Name:Wright, Edward
Email:wright@astro.ucla.edu
Institution:UCLA
Title:WISE Overview
Topic:Discoveries
Abstract:WISE launched one 14 Dec 2014 and surveyed the entire sky in 4 bands from about 7 Jan 2010 to 6 Aug 2014. It continued to survey in 3 bands until 30 Sep 2014, and then
continued the NEOWISE asteroid program in two bands until 1 Feb 2011.
After a 2.5 year hiatus, NEOWISE was restarted, and after passively cooling down to below 74 K, observations restarted in mid-Dec 2013. The fifth coverage of the sky
is now underway, although some parts of the sky have already been covered 6 times.

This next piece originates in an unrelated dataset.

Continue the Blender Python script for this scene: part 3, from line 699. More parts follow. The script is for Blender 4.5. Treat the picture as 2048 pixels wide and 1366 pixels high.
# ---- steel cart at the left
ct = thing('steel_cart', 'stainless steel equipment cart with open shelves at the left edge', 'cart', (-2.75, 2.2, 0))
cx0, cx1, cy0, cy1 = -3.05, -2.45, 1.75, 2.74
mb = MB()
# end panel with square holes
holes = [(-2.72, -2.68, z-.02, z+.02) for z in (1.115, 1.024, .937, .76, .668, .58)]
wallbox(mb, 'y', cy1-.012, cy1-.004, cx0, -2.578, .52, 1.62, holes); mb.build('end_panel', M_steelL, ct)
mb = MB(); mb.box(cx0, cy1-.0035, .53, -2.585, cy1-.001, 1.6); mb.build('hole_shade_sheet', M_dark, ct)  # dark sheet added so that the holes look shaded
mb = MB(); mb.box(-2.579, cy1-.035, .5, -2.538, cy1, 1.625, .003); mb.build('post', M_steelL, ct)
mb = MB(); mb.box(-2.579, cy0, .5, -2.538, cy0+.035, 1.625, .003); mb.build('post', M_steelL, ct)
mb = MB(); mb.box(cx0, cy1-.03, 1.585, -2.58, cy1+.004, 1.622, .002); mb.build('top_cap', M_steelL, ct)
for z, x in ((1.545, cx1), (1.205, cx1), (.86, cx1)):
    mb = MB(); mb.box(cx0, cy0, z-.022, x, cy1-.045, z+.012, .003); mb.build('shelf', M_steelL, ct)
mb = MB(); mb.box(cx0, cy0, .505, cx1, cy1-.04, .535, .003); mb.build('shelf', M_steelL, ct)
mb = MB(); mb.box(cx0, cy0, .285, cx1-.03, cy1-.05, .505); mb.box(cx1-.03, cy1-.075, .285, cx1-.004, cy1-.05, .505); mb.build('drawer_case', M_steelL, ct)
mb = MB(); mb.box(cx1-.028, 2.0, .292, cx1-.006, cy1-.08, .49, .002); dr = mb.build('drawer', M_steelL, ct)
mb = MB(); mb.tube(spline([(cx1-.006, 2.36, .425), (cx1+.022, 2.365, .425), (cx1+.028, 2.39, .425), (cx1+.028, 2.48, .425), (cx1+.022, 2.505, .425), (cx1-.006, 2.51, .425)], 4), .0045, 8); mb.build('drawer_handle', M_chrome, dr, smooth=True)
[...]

WISE set out to get radiometric diameters on many asteroids, and observed about 160,000 asteroids. The NEO albedo distribution is distinctly bimodal, with 25% of the NEOs in a dark population peaking at 3% p_V. WISE set out to find the closest stars, and WISE data has been used to find brown dwarfs 2 and 2.3 pc from the Sun.
WISE set out to find the most luminous galaxies in the Universe, and has found hot dust-obscured galaxies with luminosities over 10^14 Suns. The ongoing NEOWISE observations can greatly improve both variability and proper motion studies, and also improve the selection of normal galaxies near z=1.